The owner agreed to having two cats in the house so my friends can move in. It took a little persuading but we got there in the end. The rent is going up by a huge $10 a week but I think we can manage that.

I’m enormously relieved about this. I was trying very hard not to think about it and what I would do if she said no. Which was kinda stupid really. I could’ve ended up without a place to live. Actually, that’s not true. I did have another plan. Always with the plans these days – that’s so not me.

The love affair with my new bike continues. She’s filthy at the moment because it rained last night on the way home and the roads were still wet this morning. I thought about cleaning her last night but it seemed pointless considering it’s meant to rain again today. The shoes are continuing to be a challenge. I’ve discovered they’re incredibly slippery when the pedal is wet.

But I’m trying hard, clipping out early to make sure I can get my foot down safely. It’s the clipping back in that’s causing me some consternation at the moment. I swear to god I’m going to end up kicking some random cyclist because there have been more than a few times were my foot has gone flying when I’ve tried to click back in. I’m learning that’s better to get the bike moving by pedalling with the tip of my foot then blocking people because I’m messing about trying to clip back in. I really don’t want to cause an accident because of my inability to manage my shoes.

Apart from that, I’m really enjoying the riding. I didn’t expect it but the shoes do make a difference. My feet are in a better position so I’m riding better, although I think I’ve always had a neat riding style. The fatter tyres are great too. The ride isn’t as bumpy. I’m totally loving the STI gearing. I love not having to reach down to change gears and that all it takes a flick of my fingers (a firm flick but it’s still a flick).

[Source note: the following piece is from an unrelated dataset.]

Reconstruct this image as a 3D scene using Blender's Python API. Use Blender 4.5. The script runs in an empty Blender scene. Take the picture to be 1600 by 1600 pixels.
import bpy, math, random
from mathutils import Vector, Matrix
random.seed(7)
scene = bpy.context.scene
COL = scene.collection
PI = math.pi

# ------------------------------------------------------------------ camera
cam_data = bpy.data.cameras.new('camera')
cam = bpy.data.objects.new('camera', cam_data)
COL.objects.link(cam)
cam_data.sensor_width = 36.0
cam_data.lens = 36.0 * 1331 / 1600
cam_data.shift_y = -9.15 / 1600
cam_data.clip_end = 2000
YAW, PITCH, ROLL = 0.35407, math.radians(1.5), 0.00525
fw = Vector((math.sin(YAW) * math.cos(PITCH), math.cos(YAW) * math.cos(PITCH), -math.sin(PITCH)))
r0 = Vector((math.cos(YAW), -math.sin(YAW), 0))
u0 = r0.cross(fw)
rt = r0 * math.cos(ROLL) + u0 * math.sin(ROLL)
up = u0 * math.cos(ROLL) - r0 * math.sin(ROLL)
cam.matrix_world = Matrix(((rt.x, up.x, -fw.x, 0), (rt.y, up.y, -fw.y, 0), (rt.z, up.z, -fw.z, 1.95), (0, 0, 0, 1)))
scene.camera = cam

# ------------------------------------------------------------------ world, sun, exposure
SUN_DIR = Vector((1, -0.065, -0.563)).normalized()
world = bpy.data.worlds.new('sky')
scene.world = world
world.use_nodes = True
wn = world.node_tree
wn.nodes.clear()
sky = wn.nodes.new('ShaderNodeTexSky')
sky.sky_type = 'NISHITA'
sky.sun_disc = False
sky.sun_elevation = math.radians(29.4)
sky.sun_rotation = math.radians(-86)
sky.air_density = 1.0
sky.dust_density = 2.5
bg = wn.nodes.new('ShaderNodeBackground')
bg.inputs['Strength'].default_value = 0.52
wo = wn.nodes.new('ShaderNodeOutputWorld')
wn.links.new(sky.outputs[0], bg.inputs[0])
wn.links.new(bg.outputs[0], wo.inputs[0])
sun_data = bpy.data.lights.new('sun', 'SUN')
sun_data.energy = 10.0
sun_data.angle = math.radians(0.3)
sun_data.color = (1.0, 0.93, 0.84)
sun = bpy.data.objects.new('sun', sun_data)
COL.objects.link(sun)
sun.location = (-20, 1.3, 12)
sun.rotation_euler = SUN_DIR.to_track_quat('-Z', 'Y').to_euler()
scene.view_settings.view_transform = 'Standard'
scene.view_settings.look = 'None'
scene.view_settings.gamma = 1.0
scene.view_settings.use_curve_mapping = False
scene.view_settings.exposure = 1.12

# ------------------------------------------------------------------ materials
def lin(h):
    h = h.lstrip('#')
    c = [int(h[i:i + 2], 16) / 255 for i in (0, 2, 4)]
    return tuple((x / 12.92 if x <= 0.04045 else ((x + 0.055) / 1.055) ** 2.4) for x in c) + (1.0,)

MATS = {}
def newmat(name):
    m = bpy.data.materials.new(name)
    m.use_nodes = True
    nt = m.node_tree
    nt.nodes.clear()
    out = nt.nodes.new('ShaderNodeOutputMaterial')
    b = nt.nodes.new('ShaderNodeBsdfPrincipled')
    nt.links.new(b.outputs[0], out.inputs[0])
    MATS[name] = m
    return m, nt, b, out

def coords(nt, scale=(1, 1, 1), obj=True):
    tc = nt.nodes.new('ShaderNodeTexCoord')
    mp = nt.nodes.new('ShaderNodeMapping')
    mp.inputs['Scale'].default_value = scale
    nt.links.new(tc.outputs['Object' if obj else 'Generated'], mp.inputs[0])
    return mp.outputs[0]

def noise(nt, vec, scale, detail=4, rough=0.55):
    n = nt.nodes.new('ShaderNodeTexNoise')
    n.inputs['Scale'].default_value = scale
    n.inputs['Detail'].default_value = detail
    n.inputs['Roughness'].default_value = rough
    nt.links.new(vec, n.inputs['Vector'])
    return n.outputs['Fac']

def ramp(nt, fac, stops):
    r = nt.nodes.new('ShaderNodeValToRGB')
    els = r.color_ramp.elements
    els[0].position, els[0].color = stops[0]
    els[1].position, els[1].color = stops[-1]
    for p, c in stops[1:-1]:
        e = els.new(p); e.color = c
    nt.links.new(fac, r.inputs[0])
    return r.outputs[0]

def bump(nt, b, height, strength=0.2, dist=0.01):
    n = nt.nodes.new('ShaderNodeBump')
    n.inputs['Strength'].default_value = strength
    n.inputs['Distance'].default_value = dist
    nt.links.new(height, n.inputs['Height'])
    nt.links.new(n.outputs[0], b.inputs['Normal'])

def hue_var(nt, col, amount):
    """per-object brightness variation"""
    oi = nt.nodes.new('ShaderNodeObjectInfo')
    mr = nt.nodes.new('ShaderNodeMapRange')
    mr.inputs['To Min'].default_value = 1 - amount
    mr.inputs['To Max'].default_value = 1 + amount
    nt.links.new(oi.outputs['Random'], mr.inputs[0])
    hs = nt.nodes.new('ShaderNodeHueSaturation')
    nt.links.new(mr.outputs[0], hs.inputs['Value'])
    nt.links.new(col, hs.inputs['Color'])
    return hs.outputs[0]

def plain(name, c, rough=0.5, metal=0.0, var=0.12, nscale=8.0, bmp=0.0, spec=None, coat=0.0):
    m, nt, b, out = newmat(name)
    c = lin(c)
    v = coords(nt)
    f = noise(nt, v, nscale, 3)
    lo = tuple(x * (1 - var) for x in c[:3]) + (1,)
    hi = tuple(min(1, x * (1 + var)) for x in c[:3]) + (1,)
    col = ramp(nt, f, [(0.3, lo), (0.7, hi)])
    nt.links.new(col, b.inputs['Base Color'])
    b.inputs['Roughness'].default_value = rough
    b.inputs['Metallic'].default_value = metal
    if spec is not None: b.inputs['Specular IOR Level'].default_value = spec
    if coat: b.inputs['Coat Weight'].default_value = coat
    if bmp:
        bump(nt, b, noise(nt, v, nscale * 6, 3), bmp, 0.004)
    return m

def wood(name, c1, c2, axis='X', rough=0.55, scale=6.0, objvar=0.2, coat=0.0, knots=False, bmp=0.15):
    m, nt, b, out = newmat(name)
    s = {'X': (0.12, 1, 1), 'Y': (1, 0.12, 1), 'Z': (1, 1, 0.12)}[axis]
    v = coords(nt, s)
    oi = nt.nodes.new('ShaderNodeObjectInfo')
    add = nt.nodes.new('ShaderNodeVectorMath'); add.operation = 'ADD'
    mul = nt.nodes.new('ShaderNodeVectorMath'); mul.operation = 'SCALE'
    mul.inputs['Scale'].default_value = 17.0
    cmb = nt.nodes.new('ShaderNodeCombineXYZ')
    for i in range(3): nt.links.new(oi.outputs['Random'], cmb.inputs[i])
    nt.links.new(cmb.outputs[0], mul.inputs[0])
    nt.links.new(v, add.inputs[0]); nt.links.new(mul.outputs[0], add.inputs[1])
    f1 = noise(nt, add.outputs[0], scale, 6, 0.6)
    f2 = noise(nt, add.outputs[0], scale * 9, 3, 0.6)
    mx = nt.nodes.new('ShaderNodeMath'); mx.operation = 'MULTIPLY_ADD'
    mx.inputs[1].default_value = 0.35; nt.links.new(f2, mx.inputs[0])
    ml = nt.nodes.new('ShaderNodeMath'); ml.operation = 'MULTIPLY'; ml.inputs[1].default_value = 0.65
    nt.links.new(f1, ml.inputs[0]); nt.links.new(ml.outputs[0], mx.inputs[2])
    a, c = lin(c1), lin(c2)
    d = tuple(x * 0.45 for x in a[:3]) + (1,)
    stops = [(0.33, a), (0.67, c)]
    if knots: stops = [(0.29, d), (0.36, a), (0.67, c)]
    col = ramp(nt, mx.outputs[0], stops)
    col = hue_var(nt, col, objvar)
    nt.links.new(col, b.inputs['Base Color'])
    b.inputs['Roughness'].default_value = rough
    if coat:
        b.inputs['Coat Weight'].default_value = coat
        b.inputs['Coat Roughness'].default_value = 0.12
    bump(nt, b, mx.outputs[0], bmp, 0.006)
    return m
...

I can see myself jumping on the bike to simply go for a ride, something I haven’t done in a long time.

Very glad I did it, even though it’s going to put a strain on my finances for the next year. (Because that’s so different from the last six months!) I have all these things planned, like a trip to Sydney at the end of June and the holiday in New Zealand in September. The money will come from somewhere. I’ll just have to spend less.

Meet Lisa

My new bike

This is Lisa, my new bike. I bought her today from the very helpful Ben at BSC Bikes.

She’s last year’s model and has a few little scratches on her but it saved me a good chunk of cash and I got a better bike out of it. I had already picked a different bike which was cheaper but the test ride was disappointing. It was a pretty crappy ride to be honest. My old bike felt better than that one did which is bad considering my old bike is 17 years old and bike technology has come a long way since then. I got back from my first test ride definitely not sold on the bike and asked to see what else they had. I’d seen the Kona Lisas (2008 and 2009 models) already but felt they were too expensive. But after riding the cheaper one, I thought perhaps something that cost a little more would be better. It’s not like I intend on doing this again any time soon. Better to spend the money and get it right the first time.

I knew within two minutes of riding her that she was the bike for me. I spent most of the test ride with a huge grin on my face. It just felt really good. The seat is still too low and I probably could’ve done with the next frame size up but the seat can be adjusted another few centimeters and maybe the handlebars as well, just to get that extra bit of height.

I also indulged myself and bought my first ever pair of bike shoes. I was originally going to get cage pedals but to get decent looking ones that suited the bike would’ve ended up costing nearly as much as just buying some shoes and clip pedals. It’s an experience that’s for sure. I had a few massive wobbles on the way home and my foot slipped around heaps but I didn’t fall over which I think is a pretty good effort. It’s a totally new way of riding and something I’ll have to adjust to. At least now I’ll stop trashing my sneakers.

New bike. New bike I already love to ride. Think I’m going to be riding more. It’s better than public transport!

And how did I afford this? I have 12 months to pay it off and I’m spending the money from my train ticket which I didn’t renew, a pay rise and a reduction in my tax on it. Money well spent I think.